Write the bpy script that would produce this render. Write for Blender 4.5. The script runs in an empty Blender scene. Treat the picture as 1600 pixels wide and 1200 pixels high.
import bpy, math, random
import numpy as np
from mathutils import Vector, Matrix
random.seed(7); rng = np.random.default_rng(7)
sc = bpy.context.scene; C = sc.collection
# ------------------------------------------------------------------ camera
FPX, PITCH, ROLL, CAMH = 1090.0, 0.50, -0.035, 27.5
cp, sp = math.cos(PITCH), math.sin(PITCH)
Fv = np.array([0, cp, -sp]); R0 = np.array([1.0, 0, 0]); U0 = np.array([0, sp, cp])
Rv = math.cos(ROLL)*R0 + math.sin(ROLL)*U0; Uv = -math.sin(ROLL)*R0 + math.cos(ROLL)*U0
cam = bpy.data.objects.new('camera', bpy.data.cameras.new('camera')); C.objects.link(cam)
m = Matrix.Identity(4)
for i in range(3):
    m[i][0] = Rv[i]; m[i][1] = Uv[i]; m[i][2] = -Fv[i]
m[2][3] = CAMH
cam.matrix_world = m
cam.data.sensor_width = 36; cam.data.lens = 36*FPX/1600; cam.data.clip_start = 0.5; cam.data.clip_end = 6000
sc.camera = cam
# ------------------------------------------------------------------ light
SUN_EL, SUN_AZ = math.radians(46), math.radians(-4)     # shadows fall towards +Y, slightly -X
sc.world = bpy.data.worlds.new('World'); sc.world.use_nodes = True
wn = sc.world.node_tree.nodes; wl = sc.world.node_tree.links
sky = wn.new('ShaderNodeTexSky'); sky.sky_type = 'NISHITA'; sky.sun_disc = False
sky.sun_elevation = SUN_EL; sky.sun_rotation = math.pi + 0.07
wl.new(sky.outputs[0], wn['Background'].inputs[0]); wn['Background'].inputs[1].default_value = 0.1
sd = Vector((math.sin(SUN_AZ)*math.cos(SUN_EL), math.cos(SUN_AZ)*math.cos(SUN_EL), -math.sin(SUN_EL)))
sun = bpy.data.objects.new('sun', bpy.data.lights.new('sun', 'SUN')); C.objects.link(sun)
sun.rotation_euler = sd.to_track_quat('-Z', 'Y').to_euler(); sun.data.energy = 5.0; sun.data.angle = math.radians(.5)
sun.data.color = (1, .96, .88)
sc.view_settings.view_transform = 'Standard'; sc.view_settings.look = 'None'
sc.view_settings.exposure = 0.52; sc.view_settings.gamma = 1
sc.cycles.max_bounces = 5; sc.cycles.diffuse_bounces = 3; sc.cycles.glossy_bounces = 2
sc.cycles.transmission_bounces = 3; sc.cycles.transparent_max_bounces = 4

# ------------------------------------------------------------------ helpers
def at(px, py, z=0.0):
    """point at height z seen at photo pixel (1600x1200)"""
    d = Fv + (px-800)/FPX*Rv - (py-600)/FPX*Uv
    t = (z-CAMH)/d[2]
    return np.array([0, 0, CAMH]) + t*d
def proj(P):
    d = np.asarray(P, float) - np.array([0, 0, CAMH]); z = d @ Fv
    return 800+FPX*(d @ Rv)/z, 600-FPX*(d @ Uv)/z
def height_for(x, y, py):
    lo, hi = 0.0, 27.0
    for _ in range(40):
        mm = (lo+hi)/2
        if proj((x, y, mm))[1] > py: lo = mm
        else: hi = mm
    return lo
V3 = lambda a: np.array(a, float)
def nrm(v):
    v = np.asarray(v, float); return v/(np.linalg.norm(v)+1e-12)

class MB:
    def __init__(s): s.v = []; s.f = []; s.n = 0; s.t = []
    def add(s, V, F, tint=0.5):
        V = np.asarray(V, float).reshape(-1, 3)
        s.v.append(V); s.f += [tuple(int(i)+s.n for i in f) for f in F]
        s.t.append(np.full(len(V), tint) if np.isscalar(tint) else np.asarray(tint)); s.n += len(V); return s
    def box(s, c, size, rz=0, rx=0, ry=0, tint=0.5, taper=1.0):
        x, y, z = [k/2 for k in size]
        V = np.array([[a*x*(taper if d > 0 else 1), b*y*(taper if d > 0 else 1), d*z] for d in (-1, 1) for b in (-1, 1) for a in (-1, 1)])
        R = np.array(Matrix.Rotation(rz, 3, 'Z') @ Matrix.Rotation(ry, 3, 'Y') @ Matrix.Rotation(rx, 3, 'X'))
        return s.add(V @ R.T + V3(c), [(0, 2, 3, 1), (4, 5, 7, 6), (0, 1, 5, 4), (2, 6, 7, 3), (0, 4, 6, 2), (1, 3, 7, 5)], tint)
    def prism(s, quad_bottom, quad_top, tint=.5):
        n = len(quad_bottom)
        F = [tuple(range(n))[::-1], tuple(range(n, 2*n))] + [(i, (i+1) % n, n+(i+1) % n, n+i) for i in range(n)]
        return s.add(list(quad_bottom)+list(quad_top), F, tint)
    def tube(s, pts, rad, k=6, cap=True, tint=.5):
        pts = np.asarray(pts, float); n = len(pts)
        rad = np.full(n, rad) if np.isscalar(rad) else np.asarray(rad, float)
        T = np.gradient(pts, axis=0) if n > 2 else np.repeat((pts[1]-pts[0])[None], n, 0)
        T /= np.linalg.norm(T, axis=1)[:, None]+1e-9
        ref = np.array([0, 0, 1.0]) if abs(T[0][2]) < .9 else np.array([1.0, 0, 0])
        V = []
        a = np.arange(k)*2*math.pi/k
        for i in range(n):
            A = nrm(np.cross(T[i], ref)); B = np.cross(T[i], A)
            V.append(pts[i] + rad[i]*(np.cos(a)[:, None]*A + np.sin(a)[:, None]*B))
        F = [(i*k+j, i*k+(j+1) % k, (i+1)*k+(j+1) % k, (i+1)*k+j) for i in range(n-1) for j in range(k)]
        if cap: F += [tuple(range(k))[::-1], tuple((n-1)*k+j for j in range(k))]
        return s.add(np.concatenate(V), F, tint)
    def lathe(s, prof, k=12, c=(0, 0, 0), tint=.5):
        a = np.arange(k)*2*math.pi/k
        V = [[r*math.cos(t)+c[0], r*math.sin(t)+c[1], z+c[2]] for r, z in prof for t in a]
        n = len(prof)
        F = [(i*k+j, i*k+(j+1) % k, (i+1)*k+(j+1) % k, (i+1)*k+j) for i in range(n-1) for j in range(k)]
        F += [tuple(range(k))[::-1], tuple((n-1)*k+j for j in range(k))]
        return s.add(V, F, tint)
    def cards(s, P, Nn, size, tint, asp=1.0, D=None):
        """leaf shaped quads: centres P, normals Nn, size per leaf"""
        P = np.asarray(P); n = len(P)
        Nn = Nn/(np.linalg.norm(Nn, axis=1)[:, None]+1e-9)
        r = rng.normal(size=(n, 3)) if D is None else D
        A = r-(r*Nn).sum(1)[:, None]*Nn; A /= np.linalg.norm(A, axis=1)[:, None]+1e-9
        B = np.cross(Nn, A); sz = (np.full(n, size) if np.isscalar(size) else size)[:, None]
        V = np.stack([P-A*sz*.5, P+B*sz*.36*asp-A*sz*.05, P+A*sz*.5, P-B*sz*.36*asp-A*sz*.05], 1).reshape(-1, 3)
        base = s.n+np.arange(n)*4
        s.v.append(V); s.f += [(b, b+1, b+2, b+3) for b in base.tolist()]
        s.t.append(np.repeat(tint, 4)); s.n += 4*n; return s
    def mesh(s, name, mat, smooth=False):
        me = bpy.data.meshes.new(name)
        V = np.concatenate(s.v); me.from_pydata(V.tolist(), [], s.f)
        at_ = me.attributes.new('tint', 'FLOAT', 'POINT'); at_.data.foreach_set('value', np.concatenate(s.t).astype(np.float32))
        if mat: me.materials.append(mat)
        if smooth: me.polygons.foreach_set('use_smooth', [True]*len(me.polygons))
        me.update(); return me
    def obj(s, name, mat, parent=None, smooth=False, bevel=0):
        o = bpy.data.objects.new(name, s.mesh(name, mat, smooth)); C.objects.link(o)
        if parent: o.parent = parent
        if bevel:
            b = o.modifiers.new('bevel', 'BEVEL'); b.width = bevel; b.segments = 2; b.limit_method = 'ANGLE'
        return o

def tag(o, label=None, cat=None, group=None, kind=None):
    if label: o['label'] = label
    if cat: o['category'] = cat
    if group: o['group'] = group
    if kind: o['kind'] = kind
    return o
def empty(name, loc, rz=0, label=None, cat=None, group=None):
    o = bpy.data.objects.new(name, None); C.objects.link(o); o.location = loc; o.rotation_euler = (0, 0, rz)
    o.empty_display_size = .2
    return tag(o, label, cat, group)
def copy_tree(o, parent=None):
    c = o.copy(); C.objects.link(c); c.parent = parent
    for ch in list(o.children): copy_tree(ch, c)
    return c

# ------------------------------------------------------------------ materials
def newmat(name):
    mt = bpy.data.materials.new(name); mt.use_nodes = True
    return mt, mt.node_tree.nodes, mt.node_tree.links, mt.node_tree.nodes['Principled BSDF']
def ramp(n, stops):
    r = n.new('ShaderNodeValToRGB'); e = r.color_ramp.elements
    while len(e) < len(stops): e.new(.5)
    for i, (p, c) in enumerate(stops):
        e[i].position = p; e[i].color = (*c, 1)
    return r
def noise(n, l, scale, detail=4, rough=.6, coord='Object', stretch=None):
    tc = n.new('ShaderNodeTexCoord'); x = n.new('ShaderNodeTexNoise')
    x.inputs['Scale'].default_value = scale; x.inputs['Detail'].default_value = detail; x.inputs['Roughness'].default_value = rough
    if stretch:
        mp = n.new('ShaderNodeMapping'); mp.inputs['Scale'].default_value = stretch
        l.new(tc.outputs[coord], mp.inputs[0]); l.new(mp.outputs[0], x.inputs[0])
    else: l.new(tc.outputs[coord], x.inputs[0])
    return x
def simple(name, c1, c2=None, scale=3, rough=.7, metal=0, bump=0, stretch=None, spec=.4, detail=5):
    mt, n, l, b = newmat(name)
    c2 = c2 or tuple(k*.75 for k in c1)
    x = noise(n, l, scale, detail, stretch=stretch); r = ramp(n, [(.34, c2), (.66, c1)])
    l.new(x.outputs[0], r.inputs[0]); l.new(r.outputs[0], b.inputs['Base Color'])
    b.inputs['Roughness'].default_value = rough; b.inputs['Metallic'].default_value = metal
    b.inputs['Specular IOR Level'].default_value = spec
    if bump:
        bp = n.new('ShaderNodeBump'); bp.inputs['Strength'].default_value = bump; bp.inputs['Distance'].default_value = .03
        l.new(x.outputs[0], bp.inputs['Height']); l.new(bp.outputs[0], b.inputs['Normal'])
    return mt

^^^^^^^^

[The request] Gather all lines where the word "scene" appears.

[Response to this task]
Write the bpy script that would produce this render. Write for Blender 4.5. The script runs in an empty Blender scene. Treat the picture as 1600 pixels wide and 1200 pixels high.
sc = bpy.context.scene; C = sc.collection